Current state of "D as a better C" (Windows)?

Frank Bauer y at z.com
Sat Jan 25 18:03:28 PST 2014


On Saturday, 25 January 2014 at 23:02:44 UTC, anonymous wrote:
> C doesn't have new/delete.

Please read-before-write (non atomic operation): C has the 
*semantics* of new / delete with malloc and free. D has too, if 
you constrain yourself to memory allocation via 
std.c.stdlib.malloc and free, which means no object allocation 
with *new* anymore. We don't want to constrain ourselves to that, 
do we? What we want is malloc/free *semantics* throughout if we 
choose so.

> You can do C style array/pointer fiddling in D without the GC. 
> You can't new or append, but you can't do that in C either. 
> Seems to me, you're comparing more to C++/Rust than to C.

> You have access to C's standard library from D.

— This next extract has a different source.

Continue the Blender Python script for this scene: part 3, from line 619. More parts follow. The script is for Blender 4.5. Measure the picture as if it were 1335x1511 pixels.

I'm aware that I can use a D subset that is roughly equivalent to 
C and C's standard library. This subset is precisely what I am 
*not* talking about. I am talking about all the great modern 
architectural features of D and Phobos.

> Your points don't apply to D vs C.

It does if I want to use D in its entirety not just its subset 
equivalent to C.

So if I want C++ new/delete or Rust's owned pointer semantics I 
should constrain myself to D's subset that is equivalent to C and 
forget about Phobos altogether? Welcome to the *new* D.